Why haul water to your fields when you can remove it before spreading manure, saving equipment expense, labor and, most importantly, fuel costs.
"My new system is ideal for farm use with rugged stainless steel construction," explains Kyte, who says his automatic system requires no operator and can be set up to handle fresh flushed manure or older lagoon sludge.
Kyte is now testing several units on dairy and hog farms and looking for more testers. The units are sized (and priced) for large operations. A TS-5000 is able to handle daily flush from eight 1,000-hog swine barns or 72,000 gal./day. Test units are available at 15 percent over cost as Kyte seeks more on-farm experience.
The TS-5000 consists of a 120-gal. (48-in. by 30-in.) bowl, which is fed at the rate of 50 gal./min.
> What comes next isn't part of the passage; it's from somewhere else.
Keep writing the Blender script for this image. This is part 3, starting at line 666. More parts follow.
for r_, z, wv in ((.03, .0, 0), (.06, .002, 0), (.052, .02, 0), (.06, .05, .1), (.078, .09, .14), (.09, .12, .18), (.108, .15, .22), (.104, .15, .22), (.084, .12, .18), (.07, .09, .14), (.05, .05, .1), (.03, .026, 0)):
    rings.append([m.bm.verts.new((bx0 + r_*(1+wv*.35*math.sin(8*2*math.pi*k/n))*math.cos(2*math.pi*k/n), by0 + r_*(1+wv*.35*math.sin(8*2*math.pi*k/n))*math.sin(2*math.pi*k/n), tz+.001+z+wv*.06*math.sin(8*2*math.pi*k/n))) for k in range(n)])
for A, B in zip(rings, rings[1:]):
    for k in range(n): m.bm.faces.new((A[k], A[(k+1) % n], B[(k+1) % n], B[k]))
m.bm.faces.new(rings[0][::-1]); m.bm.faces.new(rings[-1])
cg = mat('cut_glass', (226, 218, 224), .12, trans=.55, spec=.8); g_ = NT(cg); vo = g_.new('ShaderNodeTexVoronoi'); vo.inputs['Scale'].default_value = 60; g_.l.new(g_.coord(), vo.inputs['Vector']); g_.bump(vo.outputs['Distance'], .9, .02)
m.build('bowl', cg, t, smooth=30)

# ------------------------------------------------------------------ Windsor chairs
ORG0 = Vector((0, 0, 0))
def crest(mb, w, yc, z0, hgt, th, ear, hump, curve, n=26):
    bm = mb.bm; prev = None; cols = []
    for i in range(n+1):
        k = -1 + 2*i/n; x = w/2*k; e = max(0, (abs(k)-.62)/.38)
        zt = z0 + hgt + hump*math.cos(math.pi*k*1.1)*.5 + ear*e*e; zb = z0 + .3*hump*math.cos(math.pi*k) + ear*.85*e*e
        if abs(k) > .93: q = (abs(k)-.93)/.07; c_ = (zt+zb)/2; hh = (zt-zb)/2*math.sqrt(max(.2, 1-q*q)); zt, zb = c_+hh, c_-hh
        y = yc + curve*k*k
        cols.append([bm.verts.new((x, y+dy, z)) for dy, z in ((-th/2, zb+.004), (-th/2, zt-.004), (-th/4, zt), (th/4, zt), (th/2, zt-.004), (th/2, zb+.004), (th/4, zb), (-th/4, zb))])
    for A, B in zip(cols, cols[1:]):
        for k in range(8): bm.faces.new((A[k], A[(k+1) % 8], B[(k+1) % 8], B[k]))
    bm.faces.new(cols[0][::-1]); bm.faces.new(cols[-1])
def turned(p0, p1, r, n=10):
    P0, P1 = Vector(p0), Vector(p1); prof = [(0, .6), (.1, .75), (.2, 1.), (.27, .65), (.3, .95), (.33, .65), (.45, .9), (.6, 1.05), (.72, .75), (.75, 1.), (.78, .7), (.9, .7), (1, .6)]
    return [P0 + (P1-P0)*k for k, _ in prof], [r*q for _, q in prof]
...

As it revolves at 1300 G, 80 to 85 percent of solids settle to the sidewalls, while water overflows the top of the bowl and drains away. There are no gearboxes, conveyers or differential moving parts.
Once the bowl is filled, the feed pump is shut off. A pneumatic knife/plow cuts the approximately 30 percent dry matter cake out of the bowl to fall free through spokes in the bottom of the bowl.
"The cake can be augured into a spreader truck or storage system at that point," says Kyte. "In swine manure tests at North Carolina State University (NCSU), the manure was quite warm the next day, and I believe it would compost quickly. Water from flushed barns is clean enough to be reused for further flushing."
In the NCSU tests, the TS-5000 successfully removed 80 percent of solids and 55 to 60 percent of phosphates without any chemicals being added. If polymer coagulants are added, solid removal rate can increase to 95 to 98 percent.